Your instructions> Select from the data all lines with the word "wide".

Data lines>
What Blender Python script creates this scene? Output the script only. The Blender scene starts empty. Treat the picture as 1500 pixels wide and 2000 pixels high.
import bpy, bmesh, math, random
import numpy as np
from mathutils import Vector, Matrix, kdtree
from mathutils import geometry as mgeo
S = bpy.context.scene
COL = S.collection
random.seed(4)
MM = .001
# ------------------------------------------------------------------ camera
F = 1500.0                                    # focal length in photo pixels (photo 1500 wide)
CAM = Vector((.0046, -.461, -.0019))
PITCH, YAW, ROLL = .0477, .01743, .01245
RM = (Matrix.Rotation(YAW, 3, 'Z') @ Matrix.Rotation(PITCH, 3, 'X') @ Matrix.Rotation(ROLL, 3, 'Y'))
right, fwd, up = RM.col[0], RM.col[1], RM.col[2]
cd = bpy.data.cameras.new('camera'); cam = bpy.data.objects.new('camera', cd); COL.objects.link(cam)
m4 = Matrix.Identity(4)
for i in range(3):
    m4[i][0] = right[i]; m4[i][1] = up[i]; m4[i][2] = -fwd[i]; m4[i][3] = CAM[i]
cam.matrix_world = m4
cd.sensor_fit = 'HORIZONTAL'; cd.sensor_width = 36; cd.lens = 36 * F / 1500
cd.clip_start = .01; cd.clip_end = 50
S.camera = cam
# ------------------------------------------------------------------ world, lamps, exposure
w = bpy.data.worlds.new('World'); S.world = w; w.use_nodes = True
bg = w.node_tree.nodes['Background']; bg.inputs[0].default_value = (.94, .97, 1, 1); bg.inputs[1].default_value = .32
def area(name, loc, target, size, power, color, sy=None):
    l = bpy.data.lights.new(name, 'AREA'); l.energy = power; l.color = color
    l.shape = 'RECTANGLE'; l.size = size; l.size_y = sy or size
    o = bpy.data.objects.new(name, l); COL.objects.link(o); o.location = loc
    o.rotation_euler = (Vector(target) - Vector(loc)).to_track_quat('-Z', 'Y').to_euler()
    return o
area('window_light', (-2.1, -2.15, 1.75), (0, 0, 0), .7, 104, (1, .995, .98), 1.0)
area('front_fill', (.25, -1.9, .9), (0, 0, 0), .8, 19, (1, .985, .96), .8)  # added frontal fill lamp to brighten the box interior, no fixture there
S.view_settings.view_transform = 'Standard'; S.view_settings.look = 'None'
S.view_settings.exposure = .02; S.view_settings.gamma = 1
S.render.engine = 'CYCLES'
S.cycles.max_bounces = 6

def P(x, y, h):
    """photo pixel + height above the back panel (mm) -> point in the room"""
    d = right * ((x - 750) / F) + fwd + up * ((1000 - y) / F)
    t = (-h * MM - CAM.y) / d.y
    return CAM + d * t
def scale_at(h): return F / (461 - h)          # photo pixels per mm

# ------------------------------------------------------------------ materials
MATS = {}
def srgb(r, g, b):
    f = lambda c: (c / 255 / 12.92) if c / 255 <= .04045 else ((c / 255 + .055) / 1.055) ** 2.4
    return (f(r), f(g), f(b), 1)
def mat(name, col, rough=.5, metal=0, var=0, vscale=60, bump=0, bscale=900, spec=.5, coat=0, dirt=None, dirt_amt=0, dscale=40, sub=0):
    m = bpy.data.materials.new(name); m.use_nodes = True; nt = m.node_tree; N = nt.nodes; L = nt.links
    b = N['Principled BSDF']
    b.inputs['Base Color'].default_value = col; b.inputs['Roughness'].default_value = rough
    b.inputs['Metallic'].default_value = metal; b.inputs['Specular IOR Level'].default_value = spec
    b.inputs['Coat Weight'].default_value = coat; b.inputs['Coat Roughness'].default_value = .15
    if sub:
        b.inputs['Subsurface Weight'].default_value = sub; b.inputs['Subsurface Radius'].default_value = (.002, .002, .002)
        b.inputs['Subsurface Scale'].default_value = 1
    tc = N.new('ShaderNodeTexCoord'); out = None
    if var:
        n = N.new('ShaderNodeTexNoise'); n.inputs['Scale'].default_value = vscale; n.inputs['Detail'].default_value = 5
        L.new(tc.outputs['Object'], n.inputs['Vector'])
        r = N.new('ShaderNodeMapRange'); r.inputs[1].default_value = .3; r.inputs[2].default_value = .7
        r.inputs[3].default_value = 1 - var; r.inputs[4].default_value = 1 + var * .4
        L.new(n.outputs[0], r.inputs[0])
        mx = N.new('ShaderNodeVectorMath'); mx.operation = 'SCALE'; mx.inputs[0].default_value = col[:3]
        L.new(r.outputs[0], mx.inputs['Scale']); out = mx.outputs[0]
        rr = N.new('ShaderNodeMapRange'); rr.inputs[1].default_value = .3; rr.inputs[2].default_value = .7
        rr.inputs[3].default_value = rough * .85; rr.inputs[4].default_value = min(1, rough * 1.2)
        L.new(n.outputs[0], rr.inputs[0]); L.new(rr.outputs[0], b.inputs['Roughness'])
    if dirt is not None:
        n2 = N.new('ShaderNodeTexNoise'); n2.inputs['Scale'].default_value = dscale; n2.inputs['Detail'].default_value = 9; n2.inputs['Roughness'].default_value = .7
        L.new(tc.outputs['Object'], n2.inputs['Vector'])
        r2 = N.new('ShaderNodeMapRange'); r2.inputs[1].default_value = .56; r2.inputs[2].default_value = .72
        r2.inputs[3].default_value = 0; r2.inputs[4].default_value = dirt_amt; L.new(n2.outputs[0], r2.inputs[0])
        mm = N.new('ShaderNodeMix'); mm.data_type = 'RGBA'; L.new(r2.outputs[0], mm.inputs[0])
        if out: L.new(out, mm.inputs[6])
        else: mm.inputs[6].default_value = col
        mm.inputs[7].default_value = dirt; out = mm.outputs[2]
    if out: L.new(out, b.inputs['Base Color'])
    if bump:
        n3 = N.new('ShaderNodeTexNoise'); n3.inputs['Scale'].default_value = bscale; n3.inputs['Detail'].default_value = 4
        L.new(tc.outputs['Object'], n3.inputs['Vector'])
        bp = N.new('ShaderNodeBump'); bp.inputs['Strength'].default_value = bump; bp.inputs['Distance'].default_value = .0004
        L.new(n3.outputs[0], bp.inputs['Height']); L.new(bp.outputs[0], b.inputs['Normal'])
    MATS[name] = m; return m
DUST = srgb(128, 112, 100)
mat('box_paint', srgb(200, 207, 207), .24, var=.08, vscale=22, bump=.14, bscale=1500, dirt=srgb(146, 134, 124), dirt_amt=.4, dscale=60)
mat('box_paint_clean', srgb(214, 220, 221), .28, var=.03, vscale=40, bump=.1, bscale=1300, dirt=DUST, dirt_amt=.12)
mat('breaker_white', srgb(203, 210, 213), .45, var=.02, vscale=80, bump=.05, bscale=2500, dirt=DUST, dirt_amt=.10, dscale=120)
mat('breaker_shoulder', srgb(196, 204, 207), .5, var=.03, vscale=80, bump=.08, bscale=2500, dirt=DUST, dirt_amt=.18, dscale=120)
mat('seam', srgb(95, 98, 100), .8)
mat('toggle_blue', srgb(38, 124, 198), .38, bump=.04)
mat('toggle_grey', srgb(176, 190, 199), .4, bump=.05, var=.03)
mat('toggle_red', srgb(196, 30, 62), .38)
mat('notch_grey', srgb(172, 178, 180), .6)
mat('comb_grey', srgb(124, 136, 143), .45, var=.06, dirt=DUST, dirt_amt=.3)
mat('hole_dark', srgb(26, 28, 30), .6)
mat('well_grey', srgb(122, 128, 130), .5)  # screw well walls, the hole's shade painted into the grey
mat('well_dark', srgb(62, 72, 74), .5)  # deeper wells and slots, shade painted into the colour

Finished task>
What Blender Python script creates this scene? Output the script only. The Blender scene starts empty. Treat the picture as 1500 pixels wide and 2000 pixels high.
F = 1500.0                                    # focal length in photo pixels (photo 1500 wide)